Communities stand to benefit from this more integrated approach in multiple ways. For example, the team envisions a set of tools that would enable agencies to make more robust use of citywide sensor data to monitor and mitigate noise pollution and improve quality of life. In addition, they could combine data from different sources to gain a more comprehensive understanding of how their infrastructure might withstand disaster — and where they may need to shore up their resilience. Such an approach would also enable communities to glean new insights into how the built environment affects pedestrian mobility, with a view to making their communities more accessible for all residents.
Froehlich is no stranger to urban accessibility issues — or collaborating with residents and decision makers to extend the real-world impact of his research. He previously co-founded Project Sidewalk, an effort that combines advances in artificial intelligence with the power of citizen science to identify and map pedestrian accessibility issues such as missing curb ramps and uneven surfaces. The initiative has spread to 21 cities in the U.S. and around the world, including Seattle and Chicago in the U.S., Mexico City, Mexico, and Amsterdam in the Netherlands.
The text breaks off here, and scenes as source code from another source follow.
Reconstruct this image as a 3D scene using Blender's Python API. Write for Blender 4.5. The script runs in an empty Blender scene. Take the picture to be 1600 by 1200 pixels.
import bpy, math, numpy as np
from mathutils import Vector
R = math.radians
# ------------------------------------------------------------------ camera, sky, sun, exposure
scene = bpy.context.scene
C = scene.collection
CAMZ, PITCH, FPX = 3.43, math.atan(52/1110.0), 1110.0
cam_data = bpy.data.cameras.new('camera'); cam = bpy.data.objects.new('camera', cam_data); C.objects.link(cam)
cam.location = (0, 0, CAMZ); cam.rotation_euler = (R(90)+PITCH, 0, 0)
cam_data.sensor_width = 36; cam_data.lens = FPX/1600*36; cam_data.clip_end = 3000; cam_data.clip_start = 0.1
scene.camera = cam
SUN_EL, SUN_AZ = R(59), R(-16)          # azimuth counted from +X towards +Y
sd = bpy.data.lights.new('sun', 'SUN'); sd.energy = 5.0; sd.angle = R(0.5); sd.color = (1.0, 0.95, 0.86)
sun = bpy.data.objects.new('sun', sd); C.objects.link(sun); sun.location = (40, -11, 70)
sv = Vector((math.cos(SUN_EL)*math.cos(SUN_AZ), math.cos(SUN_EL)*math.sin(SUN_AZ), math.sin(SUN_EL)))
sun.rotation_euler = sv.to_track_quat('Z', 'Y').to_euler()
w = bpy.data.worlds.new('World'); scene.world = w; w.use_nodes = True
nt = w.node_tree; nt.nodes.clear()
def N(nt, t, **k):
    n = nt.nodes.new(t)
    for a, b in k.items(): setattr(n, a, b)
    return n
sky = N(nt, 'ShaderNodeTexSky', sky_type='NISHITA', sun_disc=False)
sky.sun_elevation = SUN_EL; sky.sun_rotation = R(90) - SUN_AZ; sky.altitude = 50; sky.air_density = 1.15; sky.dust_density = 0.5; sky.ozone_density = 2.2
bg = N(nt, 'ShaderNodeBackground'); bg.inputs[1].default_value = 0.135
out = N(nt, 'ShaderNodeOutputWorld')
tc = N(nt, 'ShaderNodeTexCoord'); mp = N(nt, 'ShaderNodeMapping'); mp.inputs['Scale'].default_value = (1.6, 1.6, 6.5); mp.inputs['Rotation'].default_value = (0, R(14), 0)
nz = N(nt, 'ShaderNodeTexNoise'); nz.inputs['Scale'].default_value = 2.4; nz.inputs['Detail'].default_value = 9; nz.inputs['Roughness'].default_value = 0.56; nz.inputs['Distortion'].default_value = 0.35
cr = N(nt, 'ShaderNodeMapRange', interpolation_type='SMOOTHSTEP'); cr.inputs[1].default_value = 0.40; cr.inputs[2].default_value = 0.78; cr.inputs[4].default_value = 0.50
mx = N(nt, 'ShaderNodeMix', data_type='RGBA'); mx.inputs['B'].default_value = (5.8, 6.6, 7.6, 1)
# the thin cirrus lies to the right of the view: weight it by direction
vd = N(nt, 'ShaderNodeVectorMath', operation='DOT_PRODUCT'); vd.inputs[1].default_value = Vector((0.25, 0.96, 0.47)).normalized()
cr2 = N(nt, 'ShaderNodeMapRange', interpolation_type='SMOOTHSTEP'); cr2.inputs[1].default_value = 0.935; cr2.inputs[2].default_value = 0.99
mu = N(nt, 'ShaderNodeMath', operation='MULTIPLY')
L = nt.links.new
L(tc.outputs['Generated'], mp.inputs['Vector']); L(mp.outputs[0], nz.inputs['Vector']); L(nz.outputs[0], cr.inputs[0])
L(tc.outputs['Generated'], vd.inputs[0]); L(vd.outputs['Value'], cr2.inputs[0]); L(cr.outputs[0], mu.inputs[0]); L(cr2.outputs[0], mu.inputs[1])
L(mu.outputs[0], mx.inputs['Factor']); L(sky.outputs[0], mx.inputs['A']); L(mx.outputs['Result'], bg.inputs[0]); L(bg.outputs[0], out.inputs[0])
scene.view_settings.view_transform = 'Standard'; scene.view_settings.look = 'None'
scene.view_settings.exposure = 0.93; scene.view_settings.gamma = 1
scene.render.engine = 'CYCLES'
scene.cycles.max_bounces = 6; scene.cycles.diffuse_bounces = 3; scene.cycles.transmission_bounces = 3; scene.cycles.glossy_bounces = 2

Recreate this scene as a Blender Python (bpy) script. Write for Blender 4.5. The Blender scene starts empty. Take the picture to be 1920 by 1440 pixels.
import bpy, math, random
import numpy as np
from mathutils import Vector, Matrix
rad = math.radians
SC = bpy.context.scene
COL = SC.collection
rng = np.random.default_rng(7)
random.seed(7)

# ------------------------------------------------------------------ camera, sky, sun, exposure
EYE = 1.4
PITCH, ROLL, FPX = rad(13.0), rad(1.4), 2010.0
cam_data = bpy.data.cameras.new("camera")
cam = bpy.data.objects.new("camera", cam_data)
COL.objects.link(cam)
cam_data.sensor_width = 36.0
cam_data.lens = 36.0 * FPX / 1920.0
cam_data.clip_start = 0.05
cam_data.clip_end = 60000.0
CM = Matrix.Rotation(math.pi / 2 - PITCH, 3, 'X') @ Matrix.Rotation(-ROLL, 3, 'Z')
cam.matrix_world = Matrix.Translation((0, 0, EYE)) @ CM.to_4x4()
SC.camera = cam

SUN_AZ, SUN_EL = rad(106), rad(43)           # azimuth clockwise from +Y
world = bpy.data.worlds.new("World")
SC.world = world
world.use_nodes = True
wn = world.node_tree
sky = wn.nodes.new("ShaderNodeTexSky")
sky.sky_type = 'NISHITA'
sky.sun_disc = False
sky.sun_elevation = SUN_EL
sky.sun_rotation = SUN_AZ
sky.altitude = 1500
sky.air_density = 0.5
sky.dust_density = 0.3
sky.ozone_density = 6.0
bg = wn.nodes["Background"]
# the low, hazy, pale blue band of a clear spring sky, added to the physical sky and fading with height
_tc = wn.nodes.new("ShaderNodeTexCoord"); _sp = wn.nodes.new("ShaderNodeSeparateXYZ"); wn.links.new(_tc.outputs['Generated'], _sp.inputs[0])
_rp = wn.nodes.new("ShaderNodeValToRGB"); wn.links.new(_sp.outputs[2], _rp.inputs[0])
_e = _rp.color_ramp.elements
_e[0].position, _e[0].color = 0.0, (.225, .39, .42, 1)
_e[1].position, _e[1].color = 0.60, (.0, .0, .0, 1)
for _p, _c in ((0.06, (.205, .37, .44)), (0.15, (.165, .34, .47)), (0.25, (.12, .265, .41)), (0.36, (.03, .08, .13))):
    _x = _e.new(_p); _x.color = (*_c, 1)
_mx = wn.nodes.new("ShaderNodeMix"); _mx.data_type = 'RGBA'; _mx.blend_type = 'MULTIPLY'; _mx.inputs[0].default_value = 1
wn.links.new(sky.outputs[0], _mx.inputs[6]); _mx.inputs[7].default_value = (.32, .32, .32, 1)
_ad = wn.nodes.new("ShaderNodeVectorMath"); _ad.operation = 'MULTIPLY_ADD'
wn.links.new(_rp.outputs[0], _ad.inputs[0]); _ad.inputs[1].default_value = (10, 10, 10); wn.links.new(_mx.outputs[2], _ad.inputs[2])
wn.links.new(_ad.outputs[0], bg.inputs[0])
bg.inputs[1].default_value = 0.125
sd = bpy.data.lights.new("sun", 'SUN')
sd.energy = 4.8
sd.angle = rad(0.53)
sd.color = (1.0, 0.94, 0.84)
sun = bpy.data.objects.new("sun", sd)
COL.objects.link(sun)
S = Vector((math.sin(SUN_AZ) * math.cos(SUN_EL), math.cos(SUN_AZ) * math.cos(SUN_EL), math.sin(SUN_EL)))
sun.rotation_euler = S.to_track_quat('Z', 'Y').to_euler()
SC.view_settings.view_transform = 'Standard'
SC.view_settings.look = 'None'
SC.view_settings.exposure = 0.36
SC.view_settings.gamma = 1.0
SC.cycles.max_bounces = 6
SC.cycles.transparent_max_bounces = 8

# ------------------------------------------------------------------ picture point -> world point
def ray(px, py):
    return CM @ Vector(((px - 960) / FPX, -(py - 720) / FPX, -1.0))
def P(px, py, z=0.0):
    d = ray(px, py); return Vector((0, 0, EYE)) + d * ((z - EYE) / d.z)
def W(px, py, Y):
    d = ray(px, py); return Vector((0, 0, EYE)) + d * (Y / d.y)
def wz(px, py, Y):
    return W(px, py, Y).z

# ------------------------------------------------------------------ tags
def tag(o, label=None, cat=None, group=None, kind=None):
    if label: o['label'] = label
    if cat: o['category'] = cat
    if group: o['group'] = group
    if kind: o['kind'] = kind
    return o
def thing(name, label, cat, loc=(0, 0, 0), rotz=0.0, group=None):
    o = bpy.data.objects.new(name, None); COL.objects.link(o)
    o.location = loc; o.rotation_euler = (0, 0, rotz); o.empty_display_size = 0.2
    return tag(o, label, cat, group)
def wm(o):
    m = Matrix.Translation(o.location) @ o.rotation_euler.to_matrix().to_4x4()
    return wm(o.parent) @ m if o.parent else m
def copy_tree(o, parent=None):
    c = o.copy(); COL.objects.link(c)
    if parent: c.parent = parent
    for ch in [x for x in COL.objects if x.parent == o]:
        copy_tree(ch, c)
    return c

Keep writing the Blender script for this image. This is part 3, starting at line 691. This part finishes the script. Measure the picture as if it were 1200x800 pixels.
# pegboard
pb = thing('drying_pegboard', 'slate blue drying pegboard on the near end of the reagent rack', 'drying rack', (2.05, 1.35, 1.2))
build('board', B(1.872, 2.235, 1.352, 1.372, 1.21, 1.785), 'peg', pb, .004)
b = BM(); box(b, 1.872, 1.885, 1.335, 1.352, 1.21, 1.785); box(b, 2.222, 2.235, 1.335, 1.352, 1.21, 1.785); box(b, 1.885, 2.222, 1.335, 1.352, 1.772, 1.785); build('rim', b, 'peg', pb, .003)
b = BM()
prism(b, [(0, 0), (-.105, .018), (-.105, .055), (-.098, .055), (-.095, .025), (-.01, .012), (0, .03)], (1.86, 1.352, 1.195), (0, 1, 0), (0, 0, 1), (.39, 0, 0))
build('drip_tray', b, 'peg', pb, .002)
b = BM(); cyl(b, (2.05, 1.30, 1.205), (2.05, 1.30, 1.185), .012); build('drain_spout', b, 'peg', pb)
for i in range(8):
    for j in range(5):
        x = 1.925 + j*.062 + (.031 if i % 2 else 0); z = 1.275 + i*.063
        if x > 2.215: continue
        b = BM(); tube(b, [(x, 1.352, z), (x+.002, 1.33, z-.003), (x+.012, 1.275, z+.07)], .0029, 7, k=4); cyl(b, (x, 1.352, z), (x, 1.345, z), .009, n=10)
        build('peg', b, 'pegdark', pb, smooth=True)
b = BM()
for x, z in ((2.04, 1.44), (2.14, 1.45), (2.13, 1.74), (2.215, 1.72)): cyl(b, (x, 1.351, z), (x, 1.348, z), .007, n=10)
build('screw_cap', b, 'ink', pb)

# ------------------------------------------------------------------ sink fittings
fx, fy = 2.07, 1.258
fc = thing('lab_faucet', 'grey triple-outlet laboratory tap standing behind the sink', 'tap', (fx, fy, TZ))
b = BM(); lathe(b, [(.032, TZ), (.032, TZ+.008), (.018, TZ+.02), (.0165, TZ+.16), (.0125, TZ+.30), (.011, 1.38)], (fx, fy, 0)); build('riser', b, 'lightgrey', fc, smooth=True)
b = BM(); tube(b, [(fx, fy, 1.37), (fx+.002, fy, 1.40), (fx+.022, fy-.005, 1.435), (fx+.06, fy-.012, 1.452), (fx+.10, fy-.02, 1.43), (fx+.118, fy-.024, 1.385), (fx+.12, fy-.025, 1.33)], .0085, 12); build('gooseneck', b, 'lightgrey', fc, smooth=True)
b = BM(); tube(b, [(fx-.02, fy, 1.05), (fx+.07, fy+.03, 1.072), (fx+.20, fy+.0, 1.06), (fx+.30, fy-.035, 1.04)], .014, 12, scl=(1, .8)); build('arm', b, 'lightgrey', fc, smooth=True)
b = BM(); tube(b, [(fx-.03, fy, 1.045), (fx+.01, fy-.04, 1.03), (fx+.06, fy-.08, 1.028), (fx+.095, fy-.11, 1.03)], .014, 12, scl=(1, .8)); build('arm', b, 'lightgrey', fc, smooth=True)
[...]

To date, contributors to Project Sidewalk have mapped more than 11,400 miles of infrastructure and contributed over one million labels — data that has been leveraged to improve city planning, build new interactive tools and train AI to automatically log accessibility issues.
“I have worked in urban computing for more than a decade,” said Froehlich. “OSCUR is one of those rare opportunities to push beyond the silos of academia and develop tools for and with communities that will take them far into the 21st century.”